Jesús los miró fijamente y les dijo: «Para los hombres es imposible, pero no para Dios, porque para Dios todo es posible.»



COMENTARIO:



  Ante todo, este precioso Evangelio de Marcos nos habla de la actitud de un hombre que había sentido la llamada de Dios; de cómo ante la presencia de Jesús, se arrodilla, lo adora y le pide que lo inicie en una vida de verdadera intimidad divina. Está dispuesto a seguir al Maestro y por eso ha hecho, con todo su cuerpo, un testimonio público de sumisión; pero ahora el Señor le pide que someta también su alma para ser un fiel discípulo suyo. Es en este momento, cuando el pasaje expone tres ideas que son básicas y que están muy relacionadas entre sí: primero observaremos la llamada frustrada a ese joven que prefiere su fortuna al seguimiento de Jesús. Después, aprovechando el incidente, el Señor nos dará la doctrina sobre el peligro que encierran las riquezas, y finalizará con la recompensa prometida a quienes siguen a Cristo, dejándolo todo.


  Cuando el muchacho habla al Señor desde el sentimiento, está dispuesto a seguirle porque el cumplimiento de los mandamientos ha sido algo habitual en él. Como buen judío ha aprendido a seguir los preceptos con fidelidad; olvidando, tal vez, que en ellos entregamos lo que somos y lo que tenemos en beneficio de los demás. No robar, no matar, respetar la mujer de otro, no mentir, no perjudicar y honrar a la familia son mandamientos que descansan en el amor a nuestros hermanos anteponiendo, muchas veces, nuestro interés personal.


  Y es por ello que Jesús no le pide lo que siente, sino lo que es; le pide todo, le pide su voluntad, la renuncia de sí mismo para seguir al Maestro como pilar de la Iglesia naciente. Pero el joven es incapaz de corresponder a una llamada que le exige desprenderse de todo lo que tiene, porque todo lo que tiene es lo que le proporciona su seguridad. Y es esa conducta del joven rico la que da ocasión al Señor para volver a exponer la doctrina sobre el uso de los bienes materiales. Jamás nos dirá Jesús que tener algo sea malo, sino que lo malo es no ser capaces de desprendernos de ese algo. No hay que olvidar que Cristo y sus Apóstoles vivieron gracias a la generosidad de aquellos que compartían con ellos sus bienes. Aquellos que habían entendido que la pobreza cristiana es esa virtud que hace que el alma viviendo en la tierra, esté ligera para volar al cielo; apreciando y valorando los bienes no como una propiedad, sino como un usufructo recibido por la bondad divina para beneficio de muchos y con la capacidad de entregarlo, con la misma alegría que fue recibido, cuando Dios nos lo reclame.

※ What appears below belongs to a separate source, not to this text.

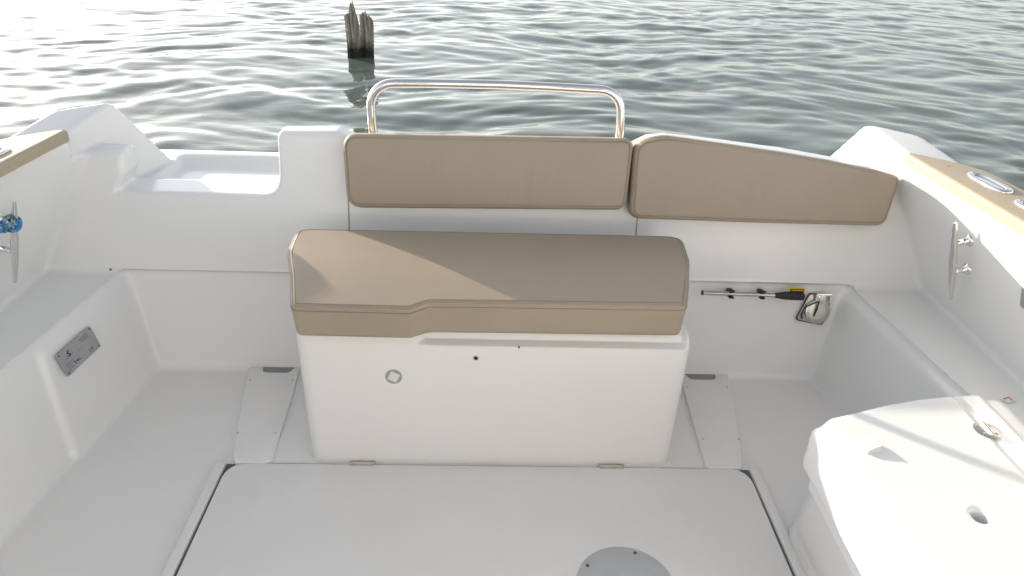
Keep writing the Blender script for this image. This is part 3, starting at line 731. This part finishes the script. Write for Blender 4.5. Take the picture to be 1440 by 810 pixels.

  El problema es que para muchos, la confianza de que todo va a ir bien estriba en disponer de un bienestar económico; olvidando que es la Providencia divina la que nos dará todo aquello que, en realidad, necesitamos. Jesús nos avisa que cuando más cargadas estén nuestras alas más pesarán y menos dispuestas estarán para volar; hemos de estar ligeros de equipaje, porque el apego a las cosas materiales es una verdadera idolatría que nos impide el acceso al Reino de Dios. El Señor no nos pide parte de nosotros, nos quiere enteros; y eso, como al hombre del Evangelio, puede darnos miedo. Decir que sí a Jesús es un compromiso que muchas veces asusta; y de eso el propio Hijo de Dios era consciente. Por eso le recuerda a Pedro que es más fácil que un camello pase por el ojo de una aguja, que un rico entre en el Reino de los Cielos.


  Todos, hasta los que no tienen nada, estamos apegados a algo que no queremos renunciar: para unos será el dinero, para otros su tiempo o su independencia, para muchos la tranquilidad. De ahí que el Maestro nos vuelva a recordar que solamente a través de la recepción de la Gracia, de la fuerza divina, nuestra voluntad será capaz de renunciar a lo que nos separa de Dios y aceptar aquello que, aunque dificultoso, nos acerca a Él. Entonces ¿qué mérito tenemos nosotros? Pues el de elegir, en libertad, vivir una intensa vida sacramental aceptando a Cristo en nuestra alma; reconociendo, con humildad, que nuestra naturaleza herida necesita de Dios para ser capaz de amar a Dios.